Star comment: Farmer Paul's pain relief over gas drilling date
The experience of Shropshire farmer Paul Hickson is a stark illustration of how planning matters do not exist in a bubble, but profoundly affect people and their lives.
In July 2012 Mr Hickson signed a form giving the energy company Dart Energy the licence to put an exploratory drill pad in a field at the family's farm at Dudleston Heath.
In doing so he signed up to a whole load of stress for himself and his family. It has been so bad that the fact that Dart Energy has missed a contractual deadline to start work on the site is like a lifting of a burden from his shoulders.
Ah, you ask, if it was going to cause him so much worry, why did he sign up in the first place? And wouldn't that period of worry be more than offset by shedloads of money that would have come his way?

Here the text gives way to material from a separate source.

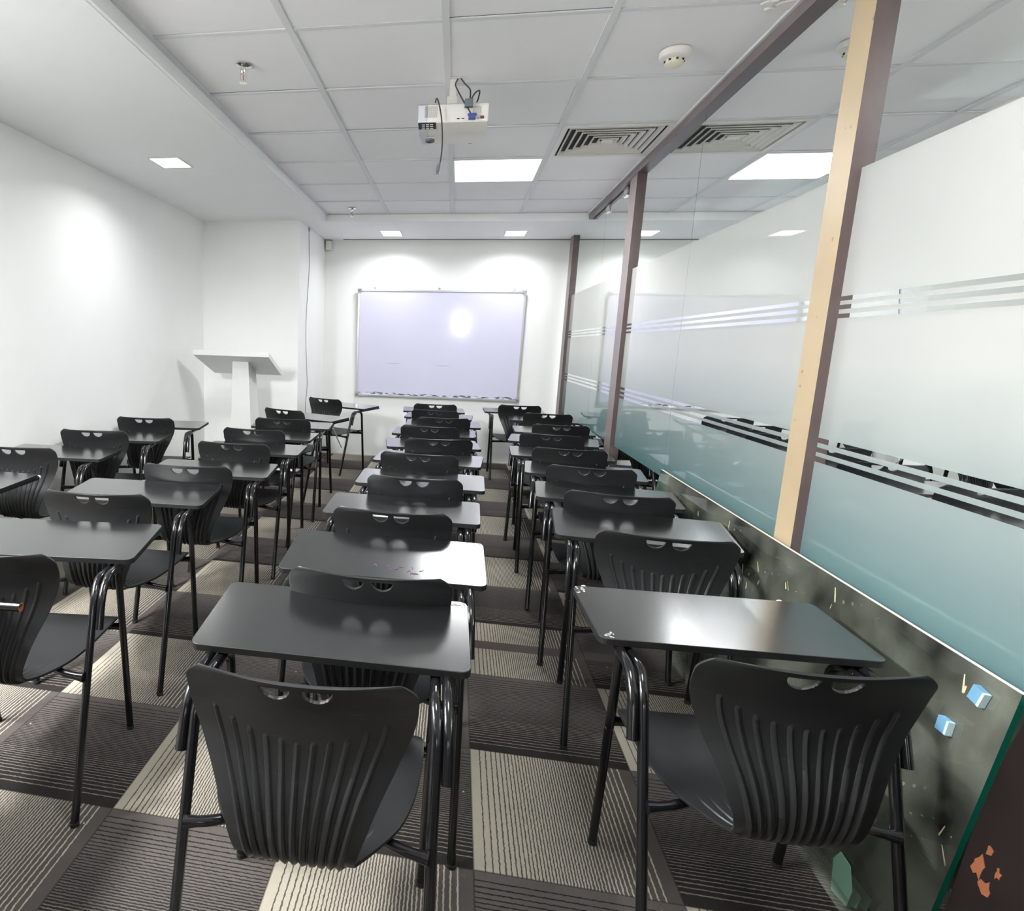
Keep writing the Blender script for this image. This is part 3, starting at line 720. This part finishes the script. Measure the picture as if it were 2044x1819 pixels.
    md = o.modifiers.new('s', 'SOLIDIFY'); md.thickness = .0065; md.offset = -1; md.use_even_offset = False
    bv = o.modifiers.new('b', 'BEVEL'); bv.width = .0018; bv.segments = 2; bv.limit_method = 'ANGLE'; bv.angle_limit = math.radians(50)
    dg = bpy.context.evaluated_depsgraph_get(); me2 = bpy.data.meshes.new_from_object(o.evaluated_get(dg)); me2.name = 'seat_shell'
    o.modifiers.clear(); o.data = me2
    for p_ in me2.polygons: p_.use_smooth = True
    return o

R = .0112
def make_chair():
    root = thing('student_desk_chair', 'x', 'desk chair', group='one-piece desk chairs in rows')
    sh = make_shell(); sh.parent = root
    # frame: inverted-U side frames, split into rear leg and front leg
    for sx in (-1, 1):
        xf, xr, xt = .231*sx, .245*sx, .236*sx
        path = fillet([(xr, -.44, .0), (xr*.99, -.268+.012, .585), (xt, -.215, .622), (xt, -.10, .618)], [.03, .04])
        bm = bmesh.new(); tube(bm, path, R, 14); rl = obj('leg', bm, M['tube'], root, True)
        bm = bmesh.new(); lathe(bm, [(0, 0), (R+.0012, 0), (R+.0012, .012), (R, .013)], 14, cx=xr, cy=-.44+.002); obj('foot_cap', bm, M['rubber'], rl, True)
        path = fillet([(xf, 0, .0), (xt, -.068, .596), (xt, -.10, .618), (xt, -.15, .618)], [.02, .03])
        bm = bmesh.new(); tube(bm, path, R, 14); fl_ = obj('leg', bm, M['tube'], root, True)
        bm = bmesh.new(); lathe(bm, [(0, 0), (R+.0012, 0), (R+.0012, .012), (R, .013)], 14, cx=xf, cy=-.001); obj('foot_cap', bm, M['rubber'], fl_, True)
        # outer desk support: stub beside the rear leg, bend, then runs under the desk
        xo = (.236+.0245)*sx; xo2 = xo
        path = fillet([(xo*1.02, -.285, .497), (xo*1.01, -.253, .588), (xo2, -.205, .625), (xo2, .208, .636)], [.03, .045])
        bm = bmesh.new(); tube(bm, path, R*1.02, 14); ds = obj('desk_support', bm, M['tube'], root, True)
        bm = bmesh.new(); tube(bm, [(xo2, .206, .636), (xo2, .220, .6363), (xo2, .224, .6364)], [R*.98, R*.98, R*.6], 12); cp = obj('end_cap', bm, M['cap'], ds, True); cp['label'] = 'beige end cap'
    for (y, z) in ((-.335, .378), (-.037, .388)):
        bm = bmesh.new(); hx = .236+ (.004 if y < -.2 else -.002)
        e_ = .055 if y < -.2 else -.02; pts = fillet([(-hx, y, z), (-hx+.05, y+e_*.2, z), (-.11, y+e_, z-.004), (.11, y+e_, z-.004), (hx-.05, y+e_*.2, z), (hx, y, z)], .03)
        tube(bm, pts, [R*(1.25 if i in (0, len(pts)-1) else .95) for i in range(len(pts))], 12); obj('crossbar', bm, M['tube'], root, True)
    bm = bmesh.new(); box(bm, -.075, .075, -.285, -.06, .380, .388, 0, .002); obj('seat_bracket', bm, M['tube'], root)
    bm = bmesh.new(); W2, Y0, Y1 = .308, -.137, .158
    prism(bm, rrect(-W2, W2, Y0+.0, Y1, .022, 6), -.0165, 0.0)
    for f in bm.faces: f.material_index = 1
    for f in bm.faces:
        f.normal_update()
        if f.normal.z > .9: f.material_index = 0
    tp = [e for e in bm.edges if all(v.co.z > -.001 for v in e.verts)]
    bmesh.ops.bevel(bm, geom=tp, offset=.0012, segments=1, affect='EDGES')
    for f in bm.faces:
        f.normal_update()
        f.material_index = 0 if f.normal.z > .97 else 1
    tt = obj('desktop', bm, [M['lam'], M['edge']], root, loc=(0, 0, .660), rot=(math.radians(2.6), 0, 0))
    return root
proto = make_chair()
parts0 = list(proto.children)
def copy_chair():
    r = proto.copy(); C.objects.link(r)
    for ch in parts0:
        c = ch.copy(); C.objects.link(c); c.parent = r
        for g in ch.children:
            d_ = g.copy(); C.objects.link(d_); d_.parent = c
    return r
G = 'on the glass-partition side'
#      key: x, y, angle, desk tilt offset (deg), desk lift, label
CH = [
 ('R1', .667, 1.608, .047, 0, 0, 'black desk chair nearest the leaning glass sheet, its left desk corners chipped pale'),
 ('R2', .710, 2.423, -.090, 3.5, .002, 'black desk chair just ahead of the one with the chipped left desk corners'),
 ('R3', .713, 3.009, -.101, 0, 0, 'black desk chair third from the camera in the glass partition row'),
 ('R4', .715, 3.549, -.108, 0, 0, 'black desk chair fourth from the camera in the glass partition row'),
 ('R5', .673, 4.076, -.031, 0, 0, 'black desk chair fifth from the camera in the glass partition row'),
 ('R6', .717, 4.693, -.176, 0, 0, 'black desk chair turned slightly right, fourth from the far wall in the glass partition row'),
 ('R7', .796, 5.259, -.008, 0, 0, 'black desk chair third from the far wall in the glass partition row'),
 ('R8', .825, 6.073, -.042, 0, 0, 'black desk chair second from the far wall in the glass partition row'),
 ('R9', .617, 6.761, .046, 0, 0, 'farthest desk chair of the glass partition row, legs standing clear against the white wall'),
 ('C1', -.244, 1.369, .020, 3.5, .004, 'black desk chair at bottom centre, closest to the camera, whole ribbed back in view'),
 ('C2', -.186, 1.864, .007, 4.0, 0, 'black desk chair with purple scribbles on its desktop, second in the middle row'),
 ('C3', -.181, 2.479, -.020, 0, 0, 'black desk chair third from the camera in the middle row, ahead of the scribbled desk'),
 ('C4', -.141, 3.050, -.020, 0, 0, 'black desk chair fourth from the camera in the middle row'),
 ('C5', -.131, 3.678, -.092, 0, 0, 'black desk chair fifth from the camera in the middle row'),
 ('C6', -.129, 4.190, .131, 0, 0, 'black desk chair sixth from the camera in the middle row, turned slightly left'),
 ('C7', -.141, 4.874, -.049, 0, 0, 'black desk chair fourth from the whiteboard in the middle row'),
 ('C8', -.085, 5.354, .032, 0, 0, 'black desk chair third from the whiteboard in the middle row, set slightly right'),
 ('C9', -.136, 5.890, -.059, 0, 0, 'black desk chair second from the whiteboard in the middle row'),
 ('C10', -.204, 6.455, .069, 0, 0, 'farthest black desk chair of the middle row, just under the whiteboard'),
 ('M1', -1.117, 6.547, -.445, 0, 0, 'black desk chair turned right, alone by the back wall below the whiteboard left corner'),
 ('M2', -1.240, 5.394, -.389, 0, 0, 'turned black desk chair with a bright rod under its desk, second from the far wall'),
 ('M3', -1.254, 4.806, .067, 0, 0, 'black desk chair standing directly right of the lectern column'),
 ('M4', -1.240, 4.180, -.009, 0, 0, 'black desk chair fifth from the camera in the row right of the lectern'),
 ('M5', -1.209, 3.686, .029, 0, 0, 'black desk chair fourth from the camera in the row right of the lectern'),
 ('M6', -1.196, 2.991, .080, 0, 0, 'black desk chair third from the camera in the row right of the lectern'),
 ('M7', -1.291, 2.422, .067, 1.5, .003, 'black desk chair whose holed back rises directly above the lower left desktop'),
 ('M8', -1.250, 1.759, .135, 2, .004, 'black desk chair at the lower left, back cut by the photo edge, seat seen sideways'),
 ('L1', -2.185, 4.475, .119, 0, 0, 'black desk chair farthest along the left wall, left of the lectern'),
 ('L2', -2.180, 3.803, .143, 0, 0, 'black desk chair second from the far end of the left wall row'),
 ('L3', -2.187, 3.162, .087, 0, 0, 'black desk chair by the left wall, back partly cut by the photo edge'),
 ('L4', -2.200, 2.421, .0, 0, 0, 'desk chair mostly beyond the left photo edge, only its desktop corner in view'),
 ('L5', -1.316, 1.056, -1.52, 0, 0, 'desk chair beyond the lower left photo edge, only an open rusty tube end in view'),
]
chairs = {}
# chairs of one row stand clear of each other: ease apart any pair that is closer than its depth allows
POS = {c[0]: [c[1], c[2]] for c in CH}
for row in (['R%d' % i for i in range(1, 10)], ['C%d' % i for i in range(1, 11)], ['M8', 'M7', 'M6', 'M5', 'M4', 'M3', 'M2']):
    for _ in range(30):
        for a, b in zip(row, row[1:]):
            need = .51 if a == 'C1' else .563
            gap = POS[b][1]-POS[a][1]
            if gap < need:
                f = (need-gap)/2
                for k_, d_ in ((a, -f), (b, f)):
                    y0 = POS[k_][1]; POS[k_][1] = y0+d_*.5; POS[k_][0] *= (y0+d_*.5)/y0
for i, (k_, x, y, a, tl, lift, lab) in enumerate(CH):
    o = proto if i == 0 else copy_chair()
    o.location = (POS[k_][0], POS[k_][1], 0); o.rotation_euler = (0, 0, a); o['label'] = lab; chairs[k_] = o
    if tl or lift:
        for c in o.children:
            if c.name.startswith('desktop'): c.rotation_euler.x += math.radians(tl); c.location.z += lift
# the turned chair's left desk support sticks out as an open, rusty tube end
for c in list(chairs['L5'].children):
    if c.name.startswith('desk_support') and sum(v.co.x for v in c.data.vertices) < 0:
        for g in list(c.children): bpy.data.objects.remove(g)
        bm = bmesh.new(); tube(bm, fillet([(-.2657, -.285, .497), (-.263, -.253, .588), (-.2605, -.205, .625), (-.2605, .28, .632)], [.03, .045]), R*1.02, 14, cap=False)
        me_ = bpy.data.meshes.new('desk_support'); bm.to_mesh(me_); bm.free(); me_.materials.append(M['tube'])
        for p_ in me_.polygons: p_.use_smooth = True
        c.data = me_
        bm = bmesh.new(); tube(bm, [(-.2605, .225, .632), (-.2605, .2802, .632)], R*.82, 14, cap=False)
        ring = [(-.2605+rr*math.cos(a*PI/8), .2805, .632+rr*math.sin(a*PI/8)) for rr in (R*.8, R*1.03) for a in range(16)]
        vs = [bm.verts.new(p) for p in ring]
        for a in range(16): bm.faces.new((vs[a], vs[(a+1) % 16], vs[16+(a+1) % 16], vs[16+a]))
        obj('rusty_tube_end', bm, M['rust'], c, True)['label'] = 'open rusty tube end'
# marks on single chairs
def desk_of(k_): return [c for c in chairs[k_].children if c.name.startswith('desktop')][0]
random.seed(21)
def chips(k_, spots):
    for (cx, cy, sx, sy) in spots:
        bm = bmesh.new()
        for i in range(9):
            x, y = cx+random.uniform(-sx, sx), cy+random.uniform(-sy, sy); r_s = random.uniform(.002, .006)
            prism(bm, [(x+r_s*random.uniform(.4, 1.3)*math.cos(t*PI/3), y+r_s*random.uniform(.4, 1.3)*math.sin(t*PI/3)) for t in range(6)], .0001, .0006)
        o = obj('chipped_corner', bm, mat('chip_grey', srgb(150, 150, 152), .5), desk_of(k_)); o['label'] = 'pale chipped laminate'
chips('R1', [(-.292, .13, .010, .022), (-.285, -.118, .015, .012)]); chips('C1', [(.287, .142, .016, .010)]); chips('R2', [(.285, -.12, .012, .010)]); chips('C2', [(.290, .145, .010, .008)])
bm = bmesh.new(); random.seed(2)
for (cx, cy) in ((.035, -.085), (.095, -.088), (-.03, -.08)):
    for i in range(6 if cx > 0 else 2):
        x, y = cx+random.uniform(-.018, .018), cy+random.uniform(-.022, .022); a = random.uniform(0, PI)
        p0, p1 = Vector((x, y, .0006)), Vector((x+.014*math.cos(a), y+.014*math.sin(a), .0006)); tube(bm, [p0, (p0+p1)/2+Vector((.002, .002, 0)), p1], .0008, 5)
o = obj('pen_scribble', bm, M['ink'], desk_of('C2')); o['label'] = 'purple pen scribbles'
# steel prop by the turned chair in front of the recess
bm = bmesh.new(); tube(bm, [(-.995, 5.15, .60), (-.945, 5.32, .41)], .005, 8)
o = obj('steel_rod', bm, M['alu'], None, True); tag(o, 'short bright steel rod slanting under the turned desk near the recess', 'rod')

On the first point, he signed the licence agreement on the advice of his late father, whose noble view was that while it was the family's land, what lay beneath belonged to the country. Nor was Paul aware at the time of the arguments about the potential damage drilling for coal bed methane could do.
As for becoming rich, he says nothing would be further from the truth. All he would have got, he says, is compensation to restore the land after the drilling. An added twist of the knife would be the loss of organic farm status for his organic farm, which would have rendered it worthless and unsaleable.
The proposals have been controversial and have raised passions. Consequently, on top of everything else, hurtful things have been said to Mr Hickson and his family.
All in all then, this is a cautionary tale. Mr Hickson is urging other farmers not to sign similar licences as he does not want anybody to go through what he has been through.
That is too sweeping. Paul evidently did not fully appreciate what he was signing up for and, although this particular scheme is not fracking, could not have known how the fracking debate would subsequently raise the temperature.
With the right advice and the right knowledge, other landowners in the same position will be able to weigh up the pros and cons and make decisions which they will not have cause to regret.
Meanwhile, just as the campaigners will be celebrating this apparently fatal blow to the drilling plans, Mr Hickson can celebrate getting his life back.